--- start of Items ---
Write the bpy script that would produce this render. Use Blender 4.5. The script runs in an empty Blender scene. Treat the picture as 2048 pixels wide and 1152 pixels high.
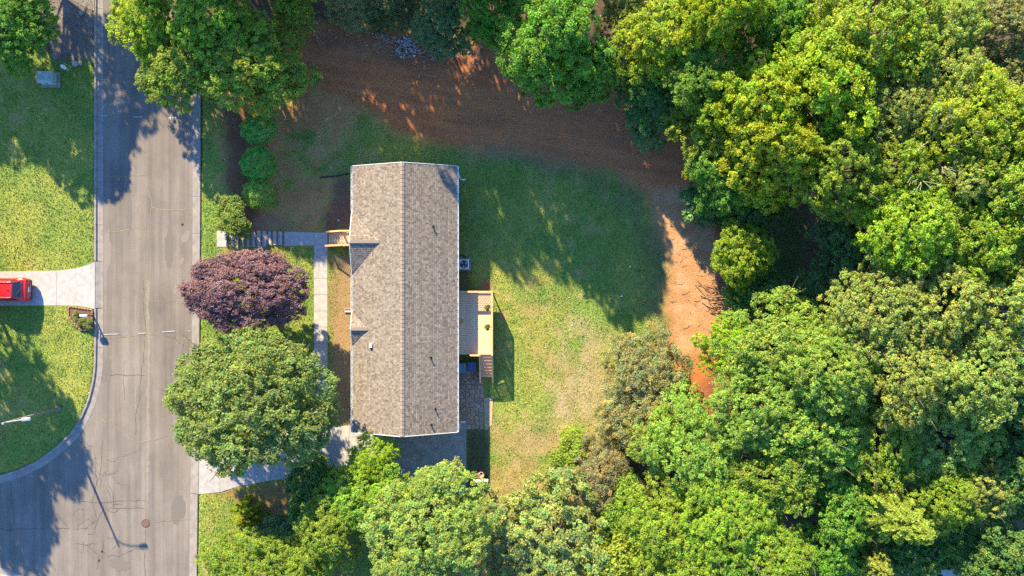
import bpy, bmesh, math, random
import numpy as np
from mathutils import Vector, Matrix
R = math.radians
random.seed(7); rng = np.random.default_rng(11)
sc = bpy.context.scene
col = sc.collection

# ------------------------------------------------------------------ camera, sky, sun, exposure
CAMH = 55.0; FPX = 2048 * 24 / 36
cam = bpy.data.cameras.new('camera'); cam.lens = 24; cam.sensor_width = 36; cam.clip_end = 2000
camo = bpy.data.objects.new('camera', cam); col.objects.link(camo)
camo.location = (0, 0, CAMH); sc.camera = camo
SUN_EL = 27.0; DX, DY = 0.395, -0.919            # direction in which shadows fall on the ground
world = bpy.data.worlds.new('World'); sc.world = world; world.use_nodes = True
wn = world.node_tree; bg = wn.nodes['Background']
sky = wn.nodes.new('ShaderNodeTexSky'); sky.sky_type = 'NISHITA'; sky.sun_disc = False
sky.sun_elevation = R(SUN_EL); sky.sun_rotation = math.atan2(-DX, -DY)
sky.air_density = 1.0; sky.dust_density = 0.0; sky.ozone_density = 9.0
wn.links.new(sky.outputs[0], bg.inputs[0]); bg.inputs[1].default_value = 0.15
sl = bpy.data.lights.new('sun', 'SUN'); sl.energy = 5.0; sl.angle = R(0.6); sl.color = (1.0, 0.86, 0.54)
so = bpy.data.objects.new('sun', sl); col.objects.link(so)
ce = math.cos(R(SUN_EL)); ldir = Vector((DX * ce, DY * ce, -math.sin(R(SUN_EL))))
so.rotation_euler = ldir.to_track_quat('-Z', 'Y').to_euler(); so.location = (-20, 40, 40)
vs = sc.view_settings; vs.view_transform = 'Standard'; vs.look = 'None'; vs.gamma = 1.0; vs.exposure = 1.75
vs.use_curve_mapping = False
cy = sc.cycles; cy.max_bounces = 5; cy.diffuse_bounces = 3; cy.glossy_bounces = 2; cy.transmission_bounces = 3
cy.use_denoising = False; cy.caustics_reflective = False; cy.caustics_refractive = False

# ------------------------------------------------------------------ terrain and photo-to-ground helpers
LZ = 0.11; YD = -1.15                            # lawn level by the road, yard level round the house
def smooth(t): t = np.clip(t, 0, 1); return t * t * (3 - 2 * t)
def slope_z(x, y):
    m = smooth((2.0 - y) / 9.0)                  # along the driveway the bank is longer
    x0 = -23.0 - 1.6 * m; x1 = -18.7 + 4.5 * m
    t = np.clip((x - x0) / (x1 - x0), 0, 1)
    t = t * 0.75 + smooth(t) * 0.25
    return LZ + (YD - LZ) * t
def W(px, py, z=0.0):
    k = (CAMH - z) / FPX
    return Vector(((px - 1024) * k, (576 - py) * k, z))
def G(px, py, dz=0.0):
    z = 0.0
    for _ in range(5):
        p = W(px, py, z); z = float(slope_z(p.x, p.y))
    p = W(px, py, z); p.z = z + dz
    return p
def to_px(x, y, z): k = FPX / (CAMH - z); return 1024 + x * k, 576 - y * k

def vhash(ix, iy, s):
    h = np.sin(ix * 127.1 + iy * 311.7 + s * 74.7) * 43758.5453
    return h - np.floor(h)
def vnoise(x, y, s=0):
    ix = np.floor(x); iy = np.floor(y); fx = smooth(x - ix); fy = smooth(y - iy)
    a = vhash(ix, iy, s); b = vhash(ix + 1, iy, s); c = vhash(ix, iy + 1, s); d = vhash(ix + 1, iy + 1, s)
    return (a * (1 - fx) + b * fx) * (1 - fy) + (c * (1 - fx) + d * fx) * fy
def fbm(x, y, s=0, o=4):
    v = 0; a = 0.5; t = 0
    for i in range(o):
        v = v + a * vnoise(x, y, s + i * 13); t += a; x = x * 2.03 + 5.1; y = y * 2.03 + 1.7; a *= 0.55
    return v / t
def poly_sdf(x, y, poly):                        # negative inside
    d = np.full(x.shape, 1e18); ins = np.zeros(x.shape, bool); n = len(poly)
    for i in range(n):
        ax, ay = poly[i]; bx, by = poly[(i + 1) % n]
        ex, ey = bx - ax, by - ay; wx, wy = x - ax, y - ay
        t = np.clip((wx * ex + wy * ey) / (ex * ex + ey * ey + 1e-9), 0, 1)
        d = np.minimum(d, (wx - ex * t) ** 2 + (wy - ey * t) ** 2)
        c = (ay > y) != (by > y)
        with np.errstate(divide='ignore', invalid='ignore'):
            xi = ax + (y - ay) * ex / (ey if ey else 1e-9)
        ins ^= c & (x < xi)
    d = np.sqrt(d)
    return np.where(ins, -d, d)

# ------------------------------------------------------------------ materials
def newmat(name):
    m = bpy.data.materials.new(name); m.use_nodes = True
    nt = m.node_tree; b = nt.nodes['Principled BSDF']
    return m, nt, b
def mat(name, c, rough=0.7, var=0.15, scale=6.0, bump=0.0, bscale=40.0, spec=0.3, metal=0.0, c2=None, stretch=(1, 1, 1), detail=6):
    m, nt, b = newmat(name); N = nt.nodes; L = nt.links
    tc = N.new('ShaderNodeTexCoord'); mp = N.new('ShaderNodeMapping'); mp.inputs['Scale'].default_value = stretch
    L.new(tc.outputs['Object'], mp.inputs[0])
    nz = N.new('ShaderNodeTexNoise'); nz.inputs['Scale'].default_value = scale; nz.inputs['Detail'].default_value = detail
    L.new(mp.outputs[0], nz.inputs['Vector'])
    rp = N.new('ShaderNodeValToRGB'); e = rp.color_ramp.elements
    a = c2 if c2 else tuple(v * (1 - var) for v in c); d = c if c2 else tuple(min(1, v * (1 + var)) for v in c)
    e[0].position = 0.3; e[0].color = (*a, 1); e[1].position = 0.7; e[1].color = (*d, 1)
    L.new(nz.outputs['Fac'], rp.inputs[0]); L.new(rp.outputs[0], b.inputs['Base Color'])
    b.inputs['Roughness'].default_value = rough; b.inputs['Specular IOR Level'].default_value = spec; b.inputs['Metallic'].default_value = metal
    if bump:
        n2 = N.new('ShaderNodeTexNoise'); n2.inputs['Scale'].default_value = bscale; n2.inputs['Detail'].default_value = 5
        L.new(tc.outputs['Object'], n2.inputs['Vector'])
        bp = N.new('ShaderNodeBump'); bp.inputs['Strength'].default_value = bump; bp.inputs['Distance'].default_value = 0.05
        L.new(n2.outputs['Fac'], bp.inputs['Height']); L.new(bp.outputs[0], b.inputs['Normal'])
    return m
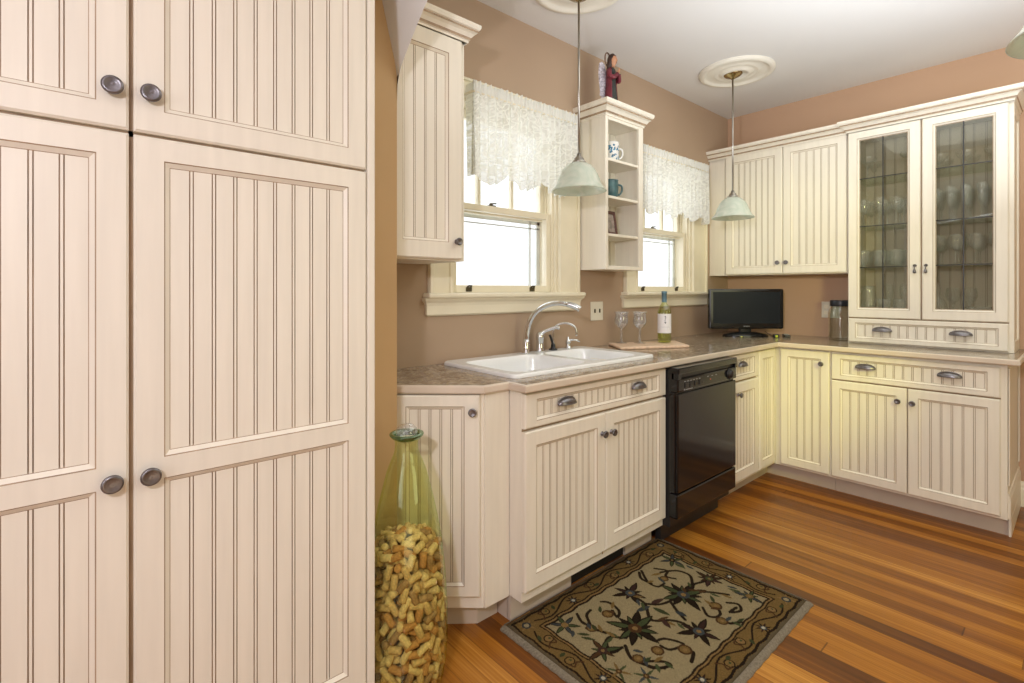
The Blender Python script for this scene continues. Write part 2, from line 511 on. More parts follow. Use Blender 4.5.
# ------------------------------------------------------------------ cabinet pieces (x right, y into cabinet, z up; front face at y)
def frame_mesh(x0, x1, z0, z1, y, t, holes):
    """one-piece door frame: chamfered outer edge, sloped moulding round each opening. mat 0 paint, 1 glaze"""
    mb = MB()
    ch, sl, dp = .005, .009, .011
    xs = sorted({x0+ch, x1-ch} | {h[0] for h in holes} | {h[1] for h in holes})
    zs = sorted({z0+ch, z1-ch} | {h[2] for h in holes} | {h[3] for h in holes})
    def in_hole(cx, cz):
        return any(h[0] < cx < h[1] and h[2] < cz < h[3] for h in holes)
    for i in range(len(xs)-1):
        for j in range(len(zs)-1):
            if not in_hole((xs[i]+xs[i+1])/2, (zs[j]+zs[j+1])/2):
                mb.add([(xs[i],y,zs[j]),(xs[i+1],y,zs[j]),(xs[i+1],y,zs[j+1]),(xs[i],y,zs[j+1])], [(0,1,2,3)])
    def ring(a, ya, b, yb, mi):
        A = [(a[0],ya,a[2]),(a[1],ya,a[2]),(a[1],ya,a[3]),(a[0],ya,a[3])]
        B = [(b[0],yb,b[2]),(b[1],yb,b[2]),(b[1],yb,b[3]),(b[0],yb,b[3])]
        mb.add(A+B, [(0,1,5,4),(1,2,6,5),(2,3,7,6),(3,0,4,7)], mi)
    o1 = (x0+ch, x1-ch, z0+ch, z1-ch); o2 = (x0, x1, z0, z1)
    ring(o1, y, o2, y+ch, 0); ring(o2, y+ch, o2, y+t, 0)
    mb.add([(x0,y+t,z0),(x1,y+t,z0),(x1,y+t,z1),(x0,y+t,z1)], [(0,1,2,3)])
    for h in holes:
        g = .0022
        a = h
        b = (h[0]+g, h[1]-g, h[2]+g, h[3]-g)
        c = (h[0]+g+sl, h[1]-g-sl, h[2]+g+sl, h[3]-g-sl)
        d = (c[0]+.0036, c[1]-.0036, c[2]+.0036, c[3]-.0036)
        ring(a, y, b, y+.002, 1)
        ring(b, y+.002, c, y+dp-.002, 0)
        ring(c, y+dp-.002, d, y+dp, 1)
        ring(d, y+dp, d, y+t, 0)
    return mb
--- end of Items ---
== Task directions ==
Collect each line of the entries that has the word "script", copying it in full.

== Written response ==
Write the bpy script that would produce this render. Use Blender 4.5. The script runs in an empty Blender scene. Treat the picture as 2048 pixels wide and 1152 pixels high.
The Blender Python script for this scene continues. Write part 2, from line 511 on. More parts follow. Use Blender 4.5.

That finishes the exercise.